Saygın insan hakları savunucusu Osman Kavala, yaklaşık sekiz yıldır İstanbul, Silivri yüksek güvenlikli cezaevinde parmaklıklar ardında.
2013’te hükümeti devirmek amacıyla İstanbul Gezi Parkı protestolarını düzenleyip finanse ettiği doğrultusundaki asılsız iddialara dayalı saçmasapan bir yargılamayla mahkum edildi ve şartlı tahliye hakkı olmaksızın “ağırlaştırılmış müebbet hapis” cezasına çarptırıldı
Mayıs-Haziran 2013’te İstanbul, Taksim Meydanı’nda hükümetin tasarladığı bir kentsel gelişim projesine karşı başlayan Gezi Parkı gösterileri ve oturma eylemi, Türkiye’nin dört bir yanında yüz binlerce insanı da barışçıl protesto haklarını kullanmaya yöneltmişti.
Türkiye hükümeti, Avrupa İnsan Hakları Mahkemesi’nin Kavala’nın derhal salıvrilmesini emreden iki kararını da dikkate almadı.
Son İstanbul ziyaretimde Kavala’nın nasıl olduğunu öğrenmek istedim. Kavala artık 67 yaşında ve sert bir cezaevi rejiminde yaşıyor. Avukatlarının ve ayda iki kez eşinin ziyaretine gelmesi dışında, günde yalnızca dört saat hücresinden dışarı çıkarılıp daracık bir avluda dolaşmasına izin veriliyor.
Kendisiyle konuştuğumuz, Kavala’nın sivil toplum kuruluşu Anadolu Kültür’ün yöneticisi Asena Günal, cezaevi koşullarına karşın sağlık durumunun yerinde olduğunu ve cezaevinde gardiyanlarından saygılı muamele gördüğünü söyledi. En önemlisi, Kavala kararlılığını koruyor, cezaevinde de cezaevi dışında da hak savunuculuğuna odaklanmış durumda.
Anadolu Kültür’deki çalışma arkadaşlarına adalet konulu bir dizi türünden projeler üzerine görüş ve önerilerini muntazaman iletmeyi sürdürüyor. Ancak hapishanede, özellikle internet erişimi olmaması dolayısıyla gidişata her ynüyle hakim olmak hiç de kolay değil. Kavala adalet dizisinin podcastlerini podcast’leri dinleyememiş, bölüm kayıtlarının çözümlerini okuyabilmiş ve bu metinlerden oluşan kitabın önsözünü ancak böyle kaleme alabilmişti.

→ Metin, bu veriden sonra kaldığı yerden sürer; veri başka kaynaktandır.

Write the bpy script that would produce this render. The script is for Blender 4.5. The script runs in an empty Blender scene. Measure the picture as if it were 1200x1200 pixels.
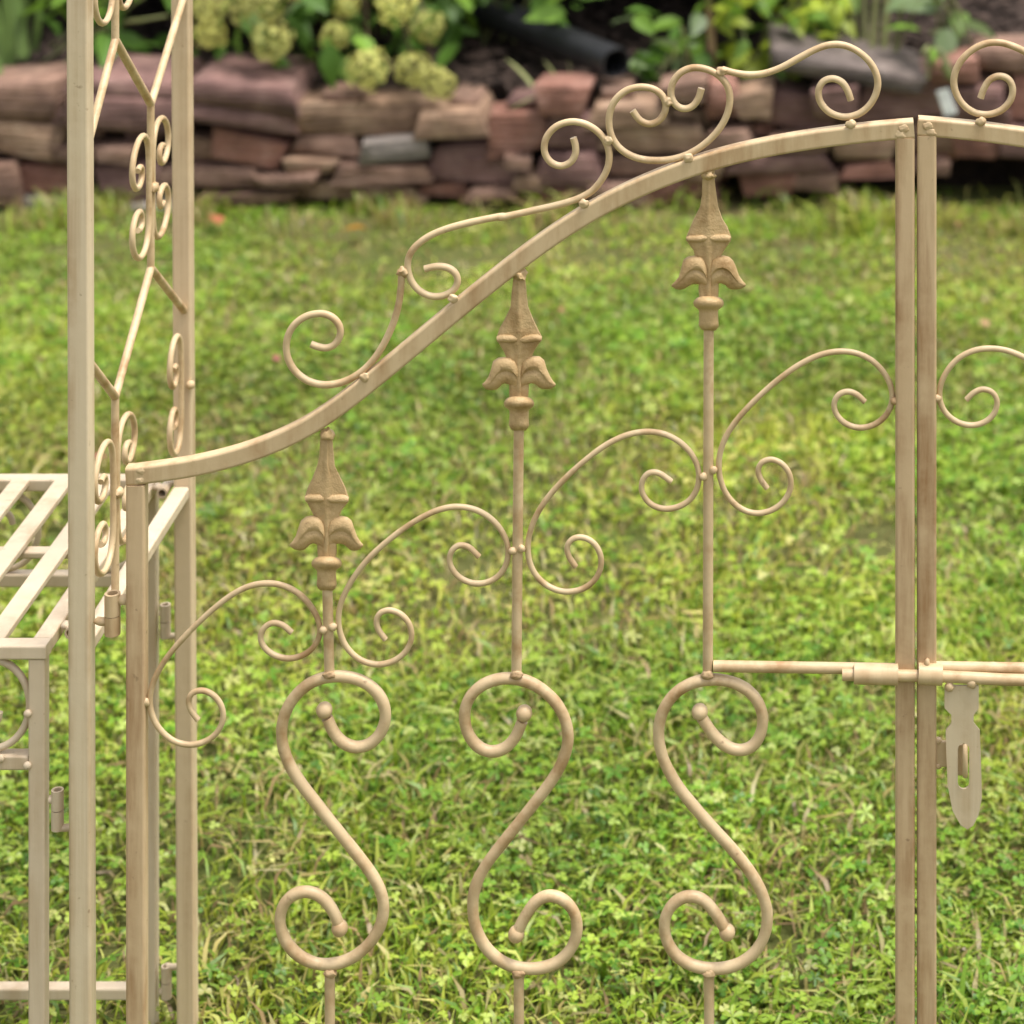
import bpy, bmesh, math, random
import numpy as np
from mathutils import Vector, Matrix, noise

random.seed(7)
rng = np.random.default_rng(11)
scene = bpy.context.scene
COL = scene.collection

# ------------------------------------------------------------------ camera
CAM_H, CAM_Y = 1.44, -2.0          # eye height, distance in front of the gate plane (Y = 0)
cam_data = bpy.data.cameras.new('camera')
cam = bpy.data.objects.new('camera', cam_data)
COL.objects.link(cam)
cam.location = (0, CAM_Y, CAM_H)
cam.rotation_euler = (math.radians(90), 0, 0)
cam_data.sensor_width = 36
cam_data.lens = 87.0
cam_data.shift_x = -0.30           # rising/shift lens: verticals stay vertical
cam_data.shift_y = -1.0
cam_data.clip_start = 0.05
cam_data.clip_end = 500
cam_data.dof.use_dof = True
cam_data.dof.focus_distance = 2.0
cam_data.dof.aperture_fstop = 7.2
scene.camera = cam

# ------------------------------------------------------------------ world, sun, exposure
SUN_DIR = Vector((0.28, -0.06, 0.95)).normalized()
world = bpy.data.worlds.new('World')
scene.world = world
world.use_nodes = True
wn = world.node_tree
for n in list(wn.nodes):
    wn.nodes.remove(n)
wo = wn.nodes.new('ShaderNodeOutputWorld')
wb = wn.nodes.new('ShaderNodeBackground')
sky = wn.nodes.new('ShaderNodeTexSky')
sky.sky_type = 'NISHITA'
sky.sun_disc = False
sky.sun_elevation = math.asin(SUN_DIR.z)
sky.sun_rotation = math.atan2(SUN_DIR.x, SUN_DIR.y)
sky.air_density = 1.0
sky.dust_density = 4.0
hs = wn.nodes.new('ShaderNodeHueSaturation')
hs.inputs['Saturation'].default_value = 0.30     # thin cloud: a whiter sky
wb.inputs['Strength'].default_value = 0.15
wn.links.new(sky.outputs[0], hs.inputs['Color'])
wn.links.new(hs.outputs[0], wb.inputs['Color'])
wn.links.new(wb.outputs[0], wo.inputs['Surface'])

sun_data = bpy.data.lights.new('sun', 'SUN')
sun_data.energy = 1.95
sun_data.angle = math.radians(14)
sun_data.color = (1.0, 0.955, 0.90)
sun = bpy.data.objects.new('sun', sun_data)
sun.rotation_euler = SUN_DIR.to_track_quat('Z', 'Y').to_euler()
sun.location = (2, -3, 6)
COL.objects.link(sun)

scene.view_settings.view_transform = 'Standard'
scene.view_settings.look = 'None'
scene.view_settings.exposure = 1.0
scene.view_settings.gamma = 1.0
scene.view_settings.use_curve_mapping = False

# ------------------------------------------------------------------ materials
def new_mat(name):
    m = bpy.data.materials.new(name)
    m.use_nodes = True
    nt = m.node_tree
    for n in list(nt.nodes):
        nt.nodes.remove(n)
    out = nt.nodes.new('ShaderNodeOutputMaterial')
    bs = nt.nodes.new('ShaderNodeBsdfPrincipled')
    nt.links.new(bs.outputs[0], out.inputs['Surface'])
    return m, nt, bs, out

def N(nt, typ, **kw):
    n = nt.nodes.new(typ)
    for k, v in kw.items():
        if k.startswith('i_'):
            n.inputs[k[2:].replace('_', ' ')].default_value = v
        else:
            setattr(n, k, v)
    return n

def ramp(nt, stops):
    r = nt.nodes.new('ShaderNodeValToRGB')
    e = r.color_ramp.elements
    while len(e) < len(stops):
        e.new(0.5)
    for i, (p, c) in enumerate(stops):
        e[i].position = p
        e[i].color = (*c, 1) if len(c) == 3 else c
    return r

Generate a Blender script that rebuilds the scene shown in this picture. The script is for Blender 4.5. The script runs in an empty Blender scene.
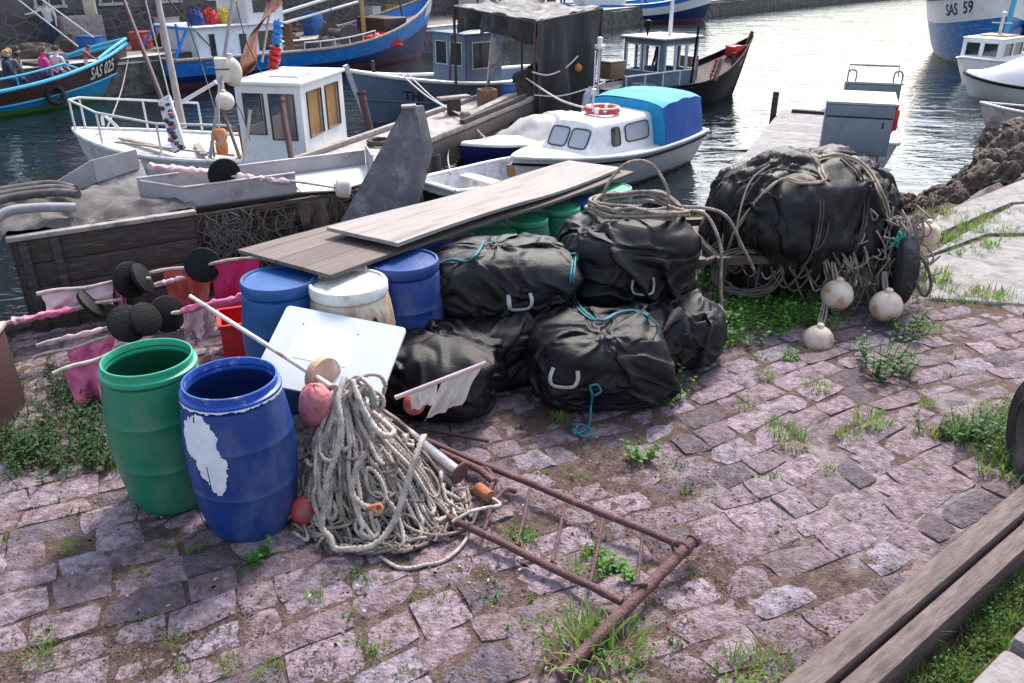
import bpy, bmesh, math, random
import numpy as np
from mathutils import Vector, Matrix, noise, Quaternion
from mathutils.bvhtree import BVHTree

random.seed(7)
SC = bpy.context.scene
COL = SC.collection
PI = math.pi
R = math.radians
WATER_Z = -1.5
# ------------------------------------------------------------------ camera
CAM_H, PITCH, FPX = 2.5, R(25.5), 800.0
cd = bpy.data.cameras.new('camera')
cd.sensor_width = 36.0
cd.lens = FPX / 1024 * 36.0
cd.clip_end = 2000
cam = bpy.data.objects.new('camera', cd)
cam.location = (0, 0, CAM_H)
cam.rotation_euler = (PI/2 - PITCH, 0, 0)
COL.objects.link(cam)
SC.camera = cam


def ray(px, py):
    x = (px - 512) / FPX
    v = (341.5 - py) / FPX
    return Vector((x, math.cos(PITCH) + v*math.sin(PITCH), -math.sin(PITCH) + v*math.cos(PITCH)))


def G(px, py, z=0.0):          # where a sight line meets the level z
    d = ray(px, py)
    t = (z - CAM_H) / d.z
    return Vector((d.x*t, d.y*t, z))


def GY(px, py, Y):             # where it meets the distance Y
    d = ray(px, py)
    t = Y / d.y
    return Vector((d.x*t, Y, CAM_H + d.z*t))


# ------------------------------------------------------------------ materials
MATS = {}


def _n(nt, t, **kw):
    n = nt.nodes.new(t)
    for k, v in kw.items():
        setattr(n, k, v)
    return n


def c4(c):
    return (c[0], c[1], c[2], 1.0)


def mat(name, col, col2=None, rough=.6, sc=5., metal=0., bump=0., bsc=40., spec=.5, dirt=None, dsc=3., damt=.5,
        stretch=None, attr=None, lowz=None, lowcol=None, trans=0., coat=0., planks=None, alpha=None, rvar=.15):
    if name in MATS:
        return MATS[name]
    m = bpy.data.materials.new(name)
    m.use_nodes = True
    nt = m.node_tree
    bs = nt.nodes['Principled BSDF']
    L = nt.links.new
    tc = _n(nt, 'ShaderNodeTexCoord')
    vec = tc.outputs['Object']
    if stretch:
        mp = _n(nt, 'ShaderNodeMapping')
        mp.inputs['Scale'].default_value = stretch
        L(vec, mp.inputs['Vector'])
        vec = mp.outputs['Vector']
    n1 = _n(nt, 'ShaderNodeTexNoise')
    n1.inputs['Scale'].default_value = sc
    n1.inputs['Detail'].default_value = 7
    n1.inputs['Roughness'].default_value = .62
    L(vec, n1.inputs['Vector'])
    rp = _n(nt, 'ShaderNodeMapRange')
    rp.inputs[1].default_value, rp.inputs[2].default_value = .33, .67
    L(n1.outputs['Fac'], rp.inputs[0])
    if col2 is None:
        col2 = tuple(c*.72 for c in col)
    mx = _n(nt, 'ShaderNodeMixRGB')
    mx.inputs[1].default_value, mx.inputs[2].default_value = c4(col), c4(col2)
    L(rp.outputs[0], mx.inputs[0])
    out = mx.outputs[0]
    if attr:
        at = _n(nt, 'ShaderNodeAttribute', attribute_name=attr)
        mm = _n(nt, 'ShaderNodeMixRGB', blend_type='MULTIPLY')
        mm.inputs[0].default_value = 1
        L(out, mm.inputs[1]); L(at.outputs['Color'], mm.inputs[2])
        out = mm.outputs[0]
    if planks:
        axis, w, dark = planks
        sp = _n(nt, 'ShaderNodeSeparateXYZ')
        L(tc.outputs['Object'], sp.inputs[0])
        a = _n(nt, 'ShaderNodeMath', operation='DIVIDE'); a.inputs[1].default_value = w
        L(sp.outputs['XYZ'.index(axis)], a.inputs[0])
        f = _n(nt, 'ShaderNodeMath', operation='FRACT'); L(a.outputs[0], f.inputs[0])
        fl = _n(nt, 'ShaderNodeMath', operation='FLOOR'); L(a.outputs[0], fl.inputs[0])
        wn = _n(nt, 'ShaderNodeTexWhiteNoise', noise_dimensions='1D'); L(fl.outputs[0], wn.inputs['W'])
        mr = _n(nt, 'ShaderNodeMapRange'); mr.inputs[3].default_value = .72; mr.inputs[4].default_value = 1.12
        L(wn.outputs['Value'], mr.inputs[0])
        g = _n(nt, 'ShaderNodeMath', operation='LESS_THAN'); g.inputs[1].default_value = .07
        L(f.outputs[0], g.inputs[0])
        m1 = _n(nt, 'ShaderNodeMixRGB', blend_type='MULTIPLY'); m1.inputs[0].default_value = 1
        L(out, m1.inputs[1]); L(mr.outputs[0], m1.inputs[2])
        m2 = _n(nt, 'ShaderNodeMixRGB'); m2.inputs[2].default_value = c4(dark)
        L(g.outputs[0], m2.inputs[0]); L(m1.outputs[0], m2.inputs[1])
        out = m2.outputs[0]
    if dirt:
        n2 = _n(nt, 'ShaderNodeTexNoise')
        n2.inputs['Scale'].default_value = dsc
        n2.inputs['Detail'].default_value = 10
        n2.inputs['Roughness'].default_value = .7
        L(vec, n2.inputs['Vector'])
        r2 = _n(nt, 'ShaderNodeMapRange')
        c = .72 - .4*damt
        r2.inputs[1].default_value, r2.inputs[2].default_value = c - .05, c + .09
        L(n2.outputs['Fac'], r2.inputs[0])
        m3 = _n(nt, 'ShaderNodeMixRGB')
        m3.inputs[2].default_value = c4(dirt)
        L(r2.outputs[0], m3.inputs[0]); L(out, m3.inputs[1])
        out = m3.outputs[0]
    if lowz is not None:
        sp = _n(nt, 'ShaderNodeSeparateXYZ')
        L(tc.outputs['Object'], sp.inputs[0])
        ad = _n(nt, 'ShaderNodeMath', operation='MULTIPLY_ADD')
        ad.inputs[1].default_value = .12; ad.inputs[2].default_value = lowz - .06
        L(n1.outputs['Fac'], ad.inputs[0])
        lt = _n(nt, 'ShaderNodeMath', operation='LESS_THAN')
        L(sp.outputs[2], lt.inputs[0]); L(ad.outputs[0], lt.inputs[1])
        m4 = _n(nt, 'ShaderNodeMixRGB'); m4.inputs[2].default_value = c4(lowcol)
        L(lt.outputs[0], m4.inputs[0]); L(out, m4.inputs[1])
        out = m4.outputs[0]
    L(out, bs.inputs['Base Color'])
    rr = _n(nt, 'ShaderNodeMapRange')
    rr.inputs[3].default_value, rr.inputs[4].default_value = max(.03, rough - rvar), min(1, rough + rvar)
    L(n1.outputs['Fac'], rr.inputs[0])
    L(rr.outputs[0], bs.inputs['Roughness'])
    bs.inputs['Metallic'].default_value = metal
    bs.inputs['Specular IOR Level'].default_value = spec
    if coat:
        bs.inputs['Coat Weight'].default_value = coat
    if trans:
        bs.inputs['Transmission Weight'].default_value = trans
    if alpha is not None:
        bs.inputs['Alpha'].default_value = alpha
    if bump:
        nb = _n(nt, 'ShaderNodeTexNoise')
        nb.inputs['Scale'].default_value = bsc
        nb.inputs['Detail'].default_value = 8
        L(vec, nb.inputs['Vector'])
        b = _n(nt, 'ShaderNodeBump')
        b.inputs['Strength'].default_value = bump
        b.inputs['Distance'].default_value = .02
        L(nb.outputs['Fac'], b.inputs['Height'])
        L(b.outputs[0], bs.inputs['Normal'])
    MATS[name] = m
    return m


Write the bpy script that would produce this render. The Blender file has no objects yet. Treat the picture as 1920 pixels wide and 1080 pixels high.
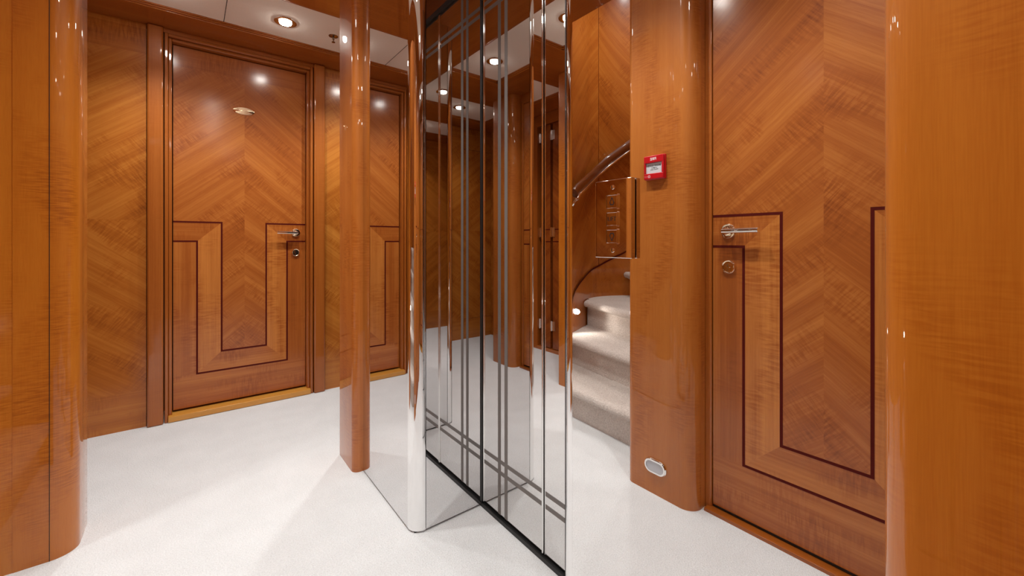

Günal Kavala’nın birçok kitabını diğer mahkumlarla nasıl paylaştığını anlatırken onun “Silivri’nin kitap kulübü” olduğunu söylüyor gülümseyerek. Günal Kavala’nın çok okuduğunu ve bu alışkanlığını tam anlamıyla eşi Ayşe Buğra ile paylaştığını anlatıyor. “Ziyarette bunları tartışabilmek için aynı kitabı aynı anda okuyorlar.”
Kavala, Ağustosta yenilikçi kültürel çalışmaları için Almanya’nın Goethe Madalyasıyla ödüllendirilecek. Şimdilerde ödülü kabulü için yapacağı konuşmayı yazıyor, Goethe’yi tekrar okuyor ve şairin eserinin günümüz için taşıdığı anlama kafa yoruyor.
Kavala’nın hapishanedeki dimdik duruşuna memnunum tabii ama buna şaşırmıyorum da. Aldığı uluslararası övgüleri hak ediyor etmesine ama her şeyden önce hak ettiği, özgürlüğü.